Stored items
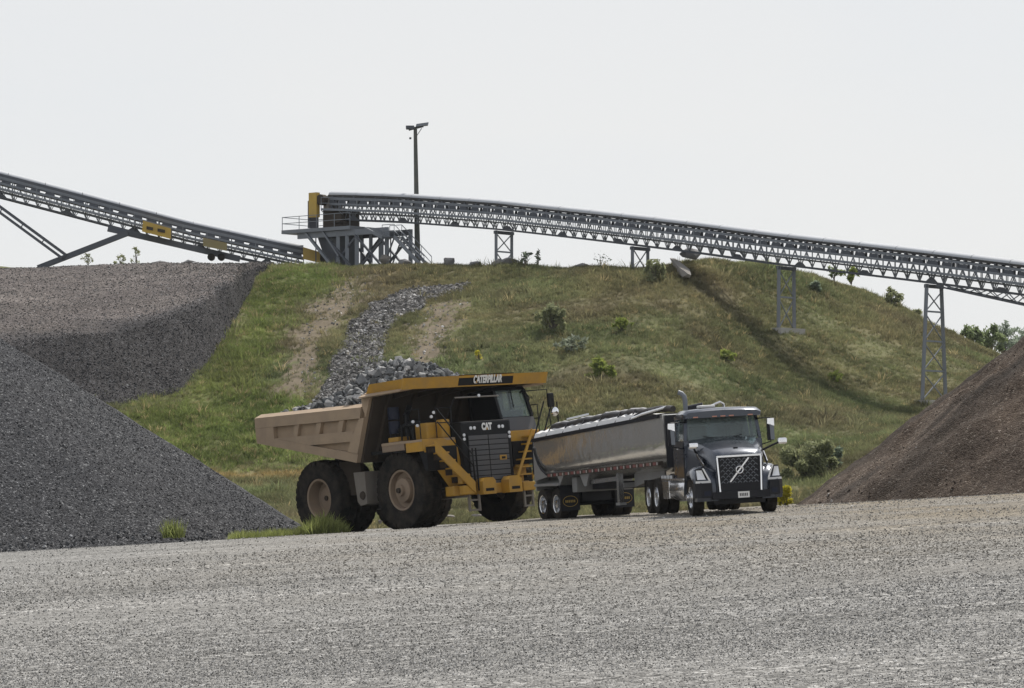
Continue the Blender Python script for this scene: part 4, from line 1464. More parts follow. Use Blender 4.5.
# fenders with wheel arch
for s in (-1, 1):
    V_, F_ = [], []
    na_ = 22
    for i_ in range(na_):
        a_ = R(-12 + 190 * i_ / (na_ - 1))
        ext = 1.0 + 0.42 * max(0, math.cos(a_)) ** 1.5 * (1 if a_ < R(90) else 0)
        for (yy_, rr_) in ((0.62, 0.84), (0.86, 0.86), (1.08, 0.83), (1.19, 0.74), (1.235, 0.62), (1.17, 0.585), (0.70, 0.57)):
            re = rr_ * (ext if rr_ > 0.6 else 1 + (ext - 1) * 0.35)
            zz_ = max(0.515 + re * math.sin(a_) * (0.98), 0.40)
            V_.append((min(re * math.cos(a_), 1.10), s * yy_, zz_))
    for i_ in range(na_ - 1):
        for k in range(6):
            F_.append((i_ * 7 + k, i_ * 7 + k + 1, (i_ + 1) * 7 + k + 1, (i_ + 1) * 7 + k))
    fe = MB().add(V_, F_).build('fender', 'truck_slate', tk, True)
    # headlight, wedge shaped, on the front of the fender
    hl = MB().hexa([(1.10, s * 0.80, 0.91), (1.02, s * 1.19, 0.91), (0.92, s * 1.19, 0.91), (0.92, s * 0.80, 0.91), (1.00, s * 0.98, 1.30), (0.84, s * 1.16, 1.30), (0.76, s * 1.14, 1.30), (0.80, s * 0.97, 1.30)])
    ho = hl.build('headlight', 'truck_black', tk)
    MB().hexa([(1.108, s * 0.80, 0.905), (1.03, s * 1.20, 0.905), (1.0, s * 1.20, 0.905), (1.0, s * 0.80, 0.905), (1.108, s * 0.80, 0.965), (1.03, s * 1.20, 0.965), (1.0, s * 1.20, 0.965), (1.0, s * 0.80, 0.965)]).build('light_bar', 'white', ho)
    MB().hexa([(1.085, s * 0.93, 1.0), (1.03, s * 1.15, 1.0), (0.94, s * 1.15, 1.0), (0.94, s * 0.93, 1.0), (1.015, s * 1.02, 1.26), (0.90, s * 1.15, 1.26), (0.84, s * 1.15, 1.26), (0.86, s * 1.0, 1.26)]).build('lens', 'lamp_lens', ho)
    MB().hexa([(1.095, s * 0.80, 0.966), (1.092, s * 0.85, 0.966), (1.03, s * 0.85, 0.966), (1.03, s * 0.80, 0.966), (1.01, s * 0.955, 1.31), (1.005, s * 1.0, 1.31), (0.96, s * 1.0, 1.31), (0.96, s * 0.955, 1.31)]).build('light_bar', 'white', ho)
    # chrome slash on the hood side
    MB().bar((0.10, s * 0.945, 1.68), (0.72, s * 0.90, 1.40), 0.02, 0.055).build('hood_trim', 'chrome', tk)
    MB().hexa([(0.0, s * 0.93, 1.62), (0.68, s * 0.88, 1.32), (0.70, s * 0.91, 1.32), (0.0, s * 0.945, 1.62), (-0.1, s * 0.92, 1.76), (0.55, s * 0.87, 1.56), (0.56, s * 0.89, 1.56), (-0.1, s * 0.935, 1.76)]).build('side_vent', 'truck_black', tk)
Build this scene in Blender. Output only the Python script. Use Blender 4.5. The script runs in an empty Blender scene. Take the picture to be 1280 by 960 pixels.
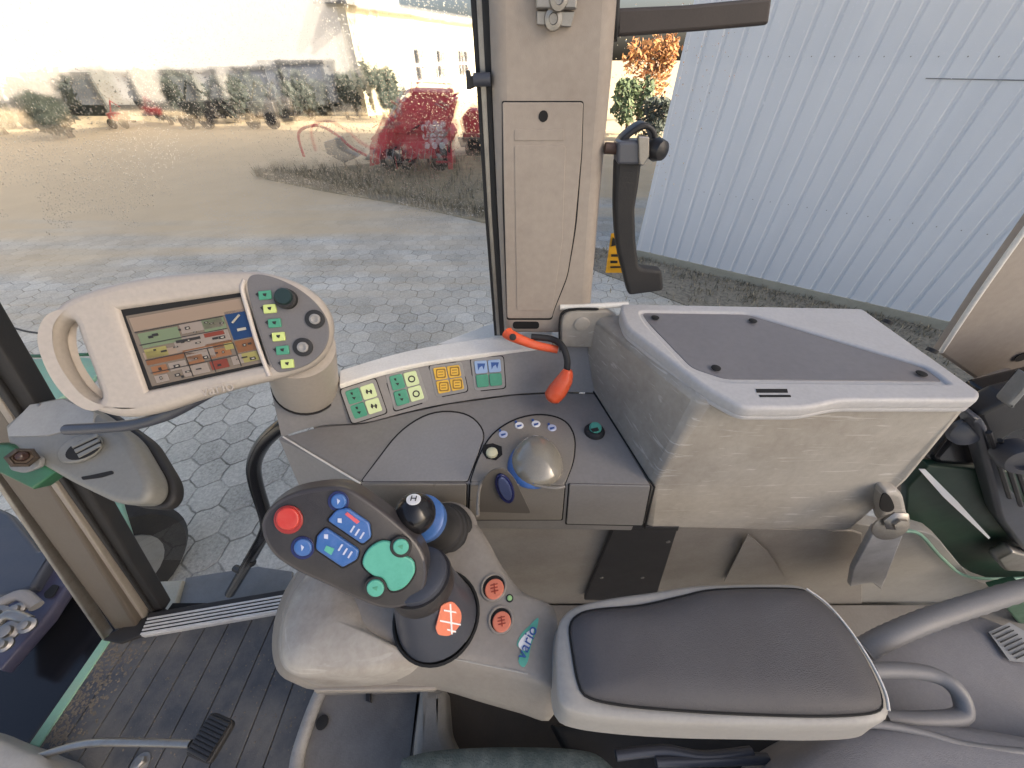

> Work to do: Give an exact reproduction of every line, leaving out any picture.

> Written response:
Continue the Blender Python script for this scene: part 4, from line 1464. More parts follow. Use Blender 4.5.
# fenders with wheel arch
for s in (-1, 1):
    V_, F_ = [], []
    na_ = 22
    for i_ in range(na_):
        a_ = R(-12 + 190 * i_ / (na_ - 1))
        ext = 1.0 + 0.42 * max(0, math.cos(a_)) ** 1.5 * (1 if a_ < R(90) else 0)
        for (yy_, rr_) in ((0.62, 0.84), (0.86, 0.86), (1.08, 0.83), (1.19, 0.74), (1.235, 0.62), (1.17, 0.585), (0.70, 0.57)):
            re = rr_ * (ext if rr_ > 0.6 else 1 + (ext - 1) * 0.35)
            zz_ = max(0.515 + re * math.sin(a_) * (0.98), 0.40)
            V_.append((min(re * math.cos(a_), 1.10), s * yy_, zz_))
    for i_ in range(na_ - 1):
        for k in range(6):
            F_.append((i_ * 7 + k, i_ * 7 + k + 1, (i_ + 1) * 7 + k + 1, (i_ + 1) * 7 + k))
    fe = MB().add(V_, F_).build('fender', 'truck_slate', tk, True)
    # headlight, wedge shaped, on the front of the fender
    hl = MB().hexa([(1.10, s * 0.80, 0.91), (1.02, s * 1.19, 0.91), (0.92, s * 1.19, 0.91), (0.92, s * 0.80, 0.91), (1.00, s * 0.98, 1.30), (0.84, s * 1.16, 1.30), (0.76, s * 1.14, 1.30), (0.80, s * 0.97, 1.30)])
    ho = hl.build('headlight', 'truck_black', tk)
    MB().hexa([(1.108, s * 0.80, 0.905), (1.03, s * 1.20, 0.905), (1.0, s * 1.20, 0.905), (1.0, s * 0.80, 0.905), (1.108, s * 0.80, 0.965), (1.03, s * 1.20, 0.965), (1.0, s * 1.20, 0.965), (1.0, s * 0.80, 0.965)]).build('light_bar', 'white', ho)
    MB().hexa([(1.085, s * 0.93, 1.0), (1.03, s * 1.15, 1.0), (0.94, s * 1.15, 1.0), (0.94, s * 0.93, 1.0), (1.015, s * 1.02, 1.26), (0.90, s * 1.15, 1.26), (0.84, s * 1.15, 1.26), (0.86, s * 1.0, 1.26)]).build('lens', 'lamp_lens', ho)
    MB().hexa([(1.095, s * 0.80, 0.966), (1.092, s * 0.85, 0.966), (1.03, s * 0.85, 0.966), (1.03, s * 0.80, 0.966), (1.01, s * 0.955, 1.31), (1.005, s * 1.0, 1.31), (0.96, s * 1.0, 1.31), (0.96, s * 0.955, 1.31)]).build('light_bar', 'white', ho)
    # chrome slash on the hood side
    MB().bar((0.10, s * 0.945, 1.68), (0.72, s * 0.90, 1.40), 0.02, 0.055).build('hood_trim', 'chrome', tk)
    MB().hexa([(0.0, s * 0.93, 1.62), (0.68, s * 0.88, 1.32), (0.70, s * 0.91, 1.32), (0.0, s * 0.945, 1.62), (-0.1, s * 0.92, 1.76), (0.55, s * 0.87, 1.56), (0.56, s * 0.89, 1.56), (-0.1, s * 0.935, 1.76)]).build('side_vent', 'truck_black', tk)
Build this scene in Blender. Output only the Python script. Use Blender 4.5. The script runs in an empty Blender scene. Take the picture to be 1280 by 960 pixels.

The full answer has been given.